Machinery imports soar but investment declines

Capital machinery imports soared 83 percent year-on-year in the first four months of the fiscal year, but industrial term-loans dropped 22 percent during July-September period from a year earlier, showing a mismatch between the two indicators.
Capital machinery imports rose to $2.1 billion during the July-October period from $1.15 billion a year earlier, according to letters of credit settlement data from the Bangladesh Bank.
LC opening for imports of capital machinery also increased 26.44 percent during the four-month period, meaning equipment is coming to Bangladesh for setting up new industrial units.
Given the upward trend in capital machinery imports, investment is supposed to go up thanks to new industrialisation or expansion. But industrial term-loan disbursement declined to Tk 13,045 crore in the July-September period from Tk 16,756 crore in the previous quarter.
Industrial term-loan disbursement increased 9.83 percent in fiscal 2015-16 and 41.21 percent in fiscal 2014-15.
The boom in capital machinery imports would have been good news if it had been driven by resurgence in private sector investment, said Zahid Hussain, lead economist of the World Bank's Dhaka office.

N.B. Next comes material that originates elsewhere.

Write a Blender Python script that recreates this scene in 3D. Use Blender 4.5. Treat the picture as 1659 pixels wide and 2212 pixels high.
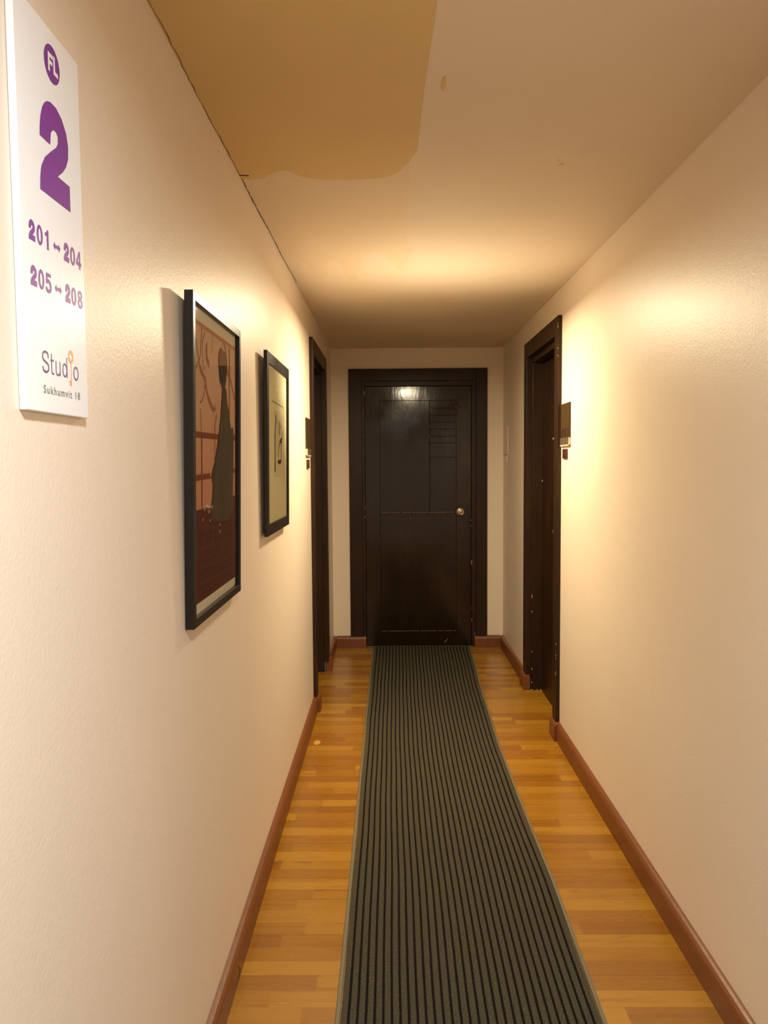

Unless these include imports for public construction projects, it is hard to find a reasonable explanation for the uptick, he said.
It could not have been due to an increase in private industrial investment as that is not consistent with the 62 percent decline in net disbursement of industrial term loans in the first quarter of fiscal 2016-17 from a year earlier.
The possibility of misclassification of imports to evade import duties or over-invoicing motivated by capital flight cannot be ruled out, he said.
“Nor can we rule out the possibility that imports for public sector construction projects may have driven the growth.”
If that indeed is the case, then the extraordinary growth in machinery imports does not reflect any turnaround in investment behaviour in the private sector, he added.
Usually, the difference in exchange rates between the kerb market and the official rate remains within the range of Tk 1, bankers said. But the gap crossed Tk 1 several months ago, and now is more than Tk 5.
The huge gap indicates a possible capital flight from the country.
From July to the first week of November, the dollar-taka exchange rate in the kerb market was between Tk 80.9 and Tk 81.7, while the official rate was Tk 78.4.
The kerb market rate again started increasing from November 11 and stood at Tk 83.5 yesterday.
The official rate was Tk 78.85 during the period.
A Bangladesh Bank official said the demand for dollars increased after de-monetisation started in India in the first week of November.
However, Zaid Bakht, former research director of the Bangladesh Institute of Development Studies, said investment increased slightly due to interest rate cuts and the implementation of some government mega projects.
The implementation of government mega-projects is having a positive impact on private sector investment, he said.
Private entrepreneurs are making new investment in the power sector and going for project expansion of the existing ones, said Bakht, also the chairman of state-run Agrani Bank.